FREDERICTON -- Life in New Brunswick will likely get more expensive Tuesday, as the Liberal government unveils deficit-reduction measures that one critic warns will cost the province its competitive tax advantage.

"Hang onto your wallets, because this is going to hit taxpayers hard," Kevin Lacey, the Atlantic director of the Canadian Taxpayers Federation, said Monday.

A two-percentage point increase in the HST to 15 per cent is one option the government has been considering as a result of its year-long strategic program review to address a structural deficit of up to $600 million.

Right now the harmonized sale tax is 13 per cent in New Brunswick and Newfoundland and Labrador, 14 per cent in Prince Edward Island, and 15 per cent in Nova Scotia.

Lacey said any benefit the province reaps from the increased tax in the short term will be erased in the long run.

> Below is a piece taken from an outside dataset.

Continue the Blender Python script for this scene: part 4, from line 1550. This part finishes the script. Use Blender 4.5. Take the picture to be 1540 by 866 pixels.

"New Brunswick right now is at a position where, vis-a-vis the other Maritime provinces, it is at a competitive advantage. After the budget that competitive advantage is going to be gone and it's going to lose a major weapon it has to create a prosperous economy in a region that's all very similar," he said.

"The HST is going to hit taxpayers hard who are already struggling under higher prices for things like food and other goods. It's really like squeezing water from a stone because taxpayers really don't have any more to give."

Progressive Conservative Leader Bruce Fitch says the government will be "taking the lazy way out" if it raises the HST.

"All businesses and people will feel the effect of any HST increase so the priority of jobs and economy has been put on the back burner and replaced by a tax-and-spend government," Fitch said.

The government is also considering a corporate tax hike, the implementation of highway tolls, and civil service cuts.

"The other Atlantic provinces are wringing their hands seeing these taxes go up because they won't have the pressure anymore of having a lower tax jurisdiction at their border," Lacey said.

He said tolls are really a double tax because New Brunswickers are already paying for the roads every time they gas up, through gas taxes.

Lacey said Nova Scotia is considering new highway tolls and will be looking to New Brunswick for the licence to proceed.

Last week, Nova Scotia Premier Stephen McNeil said it was up to New Brunswick to determine the best location to put potential tolls, but hinted the border wasn't a good idea.

Premier Brian Gallant has stated that spending and revenue measures will balance out 50/50 over his government's first two budgets.

He has already reduced the size of cabinet and the number of deputy ministers. Gallant and the cabinet ministers also took a cut in pay. Savings in last year's budget were $115 million.

A government source told The Canadian Press that cuts to the civil service, including a 30 per cent reduction in upper and middle management, will save $46 million in this budget.

The provincial debt is roughly $12.4 billion, and interest payments alone are about $700 million each year.